Lucynko ja bardzo lubię iglaki w ogrodzie, zdobią ogród zimą i dzięki świeżym przyrostom są piękne wiosną.
Niestety moje iglaki oprucz sosny żółtej i świerków zaczęły masowo chorować.
Edytko pokazane na zdjęciu lilie to są te piwniczne podpędzane z kapersów, z braku światła zrobiły się białe, ale po wysadzeniu do ogrodu szybko doszły do siebie.
Lilie wysadzone bezpośrednio do ogrodu jeszcze raczkują.
Dużo drzew owocowych wymarzło zimą, gdyż były osłabione chorobą, a te które kwitły sądzę, że nie zmarzły, zresztą jutro oblukam.
Wiktoro witaj.
Dziękuję za odwiedziny i Twoje cenne rady odnośnie hortensji.

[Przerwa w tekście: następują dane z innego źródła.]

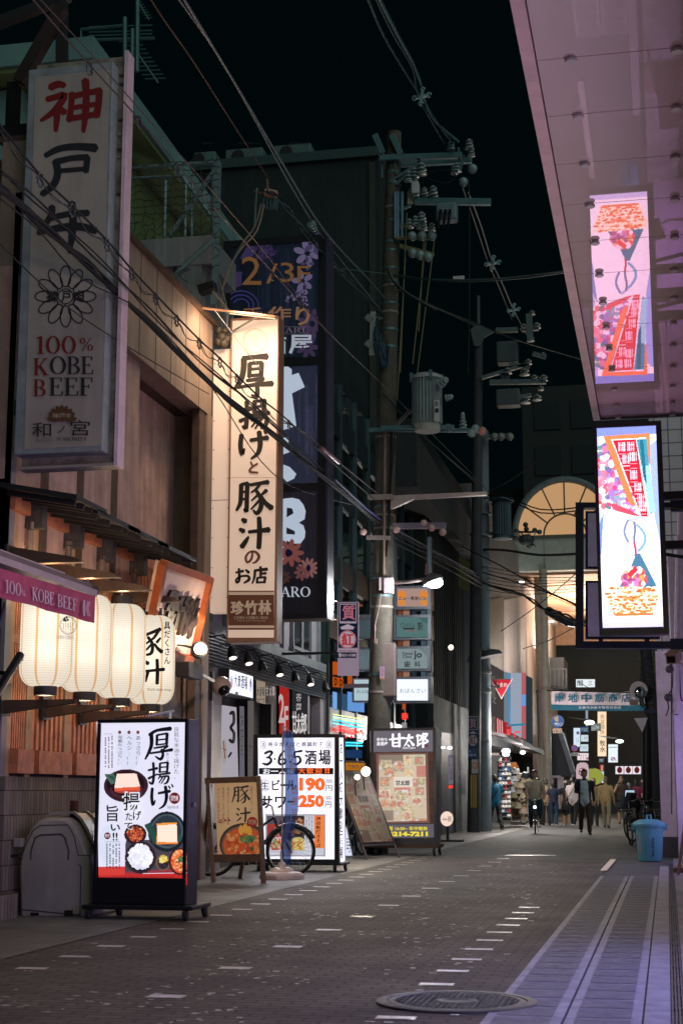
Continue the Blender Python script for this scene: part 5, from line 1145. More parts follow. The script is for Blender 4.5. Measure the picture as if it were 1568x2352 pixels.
a.text('太', 880, 1780, 915, 1840, FW, 0.); a.text('郎', 862, 1960, 890, 2010, FW, 0.)
a.build('lettering', rt)

# ================================================================ big white light box with the prices
Y3 = 21.9
rt = T('light_box_sign', 'large white price light box on casters behind the blue flag', 'sign', (-5.1, Y3, 0))
p = at(*ZG(552, 945), Y=Y3); q = at(*ZG(1302, 2110), Y=Y3); xl, xr = p.x, q.x; zt = at(*ZG(1300, 935), Y=Y3).z
b = MB(); SB = C(30, 34, 36, .4); TH = .48
b.box((xl+.02, Y3+.02, .16), (xr-.02, Y3+TH-.02, zt-.01), SB)
for x_ in (xl, xr-.06):
    for y_ in (Y3-.01, Y3+TH-.06): b.box((x_, y_, .13), (x_+.06, y_+.06, zt), SB)
for z_ in (.13, zt-.05):
    b.box((xl+.061, Y3-.008, z_), (xr-.061, Y3+.05, z_+.05), SB); b.box((xr-.052, Y3+.051, z_), (xr-.002, Y3+TH-.061, z_+.05), SB)
b.box((xl-.03, Y3-.05, .10), (xr+.05, Y3+TH+.05, .129), SB); b.build('cabinet', rt)
for x_, y_ in ((xl+.1, Y3), (xr-.05, Y3), (xr, Y3+TH), (xl+.1, Y3+TH)): b = MB(); caster(b, (x_, y_, 0), RUBBER, .045); b.build('caster', rt, True)
WL = emit('tube_lit_face', S(244, 240, 255), 1.35, .31); OR = L(240, 105, 45, 1.15); IK = C(34, 32, 36, .6, var=0)
a = front(Y3+.015, ZG, .01); a.poly([(590, 970), (1266, 968), (1280, 2072), (600, 2075)], WL); a.up(.004)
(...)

Myślę, że masz rację, wiem, że hortensje lubią półcień i są wymagające co do wody, a podlewania na bieżąco im nie mogę zapewnić.
Zobaczę, jak te dwie posadzone będą się zachowywały, najwyżej zrezygnuję z pozostałych, gdyż nie mam miejsca na nie w półcieniu.
Mam jeszcze wolnej część rabaty po wykopanych złotlinach, ale także na słońcu, od południowy ściany.
Ta część z runianką znajdujesie przy północnej ścianie budynku gospodarczego, gdzie jest mało uczęszczane, więc odpada.
Wiktorio koszenia nie lubię, gdyż mam starą, 12- to letnią kosiarkę, bardzo hałasującą, w dodatku bez kosza i jeśli jest duża trawa, to trzeba grabić.
Pogoda niespodziewanie zrobiła się ładna, co wczoraj było raczej nie do uwierzenia.
Pozdrawiam Cię serdecznie.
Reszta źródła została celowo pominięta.